篠竹の魚籠

篠竹魚籠


孟宗竹や真竹など大きな竹は人里であっても山深い所であっても、どこにでも生えちょりますので、ついつい勘違いして日本の何処にでもあるように思ってしまいがちながです。けんど、北海道には孟宗竹はないと言われますし、東北でも自分の見た竹林の北限は山形県やったがです。そして、同じ孟宗竹でも四国や九州の竹に比べて小振りな感じでした。寒い地方では大きな竹は育ちにくいのかも知れませんぞね。


その代わり、東北などを中心に竹細工に使われる竹は、篠竹、スズ竹、根曲竹と言うボールペンほどの太さで、高さもせいぜい2メートル程度の細い竹ながです。実はこれらの竹が、しなり、粘り、堅牢さなど兼ね備えた、こじゃんと素晴らしい素材で、編みあがる竹製品は実用的ぜよ。毎日のように沢山の竹にふれ、竹細工に親しむ機会の多い竹虎の社員の中にもファンがいっぱいおるがやきに。


縦に長い日本列島の竹は、まっこと面白いぜよ。気候、風土が違うて、竹の種類が全然違うきに、同じ竹編みの魚籠でも、その土地ならではの個性が際立つがちや。この篠竹魚籠も西日本では見た事がないものながです。篠竹は真竹とも淡竹とも違う性質。当然、ヒゴ取りから違うて編みあがる形や籠の表情も違う。見よって飽きる事がないがです。

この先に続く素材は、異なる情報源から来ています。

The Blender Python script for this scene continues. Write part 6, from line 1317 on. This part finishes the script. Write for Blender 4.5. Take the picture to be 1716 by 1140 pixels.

川釣りのお供にする篠竹魚籠ですが、籠表面が白っぽくご覧になられるのが分かりますろうか?さすが雪深い土地柄どおりや色白な竹やにゃあ...。などと言いよったら、ちっくと間違いですぞね。篠竹やち当然竹の青々とした表皮を持つ竹です。しかし、この魚籠は表と裏を正反対にして編まれちょります。どうしてかと言うたら竹表皮のツルツルした良い面を内側にして、釣り上げた魚をできるだけキズつけないように工夫されちゅうがです。前に見た同じような作りの魚籠も東北の方やった。西日本では見られない作り方の違いは竹材の違いによるものですろう、まっこと面白いがぜよ。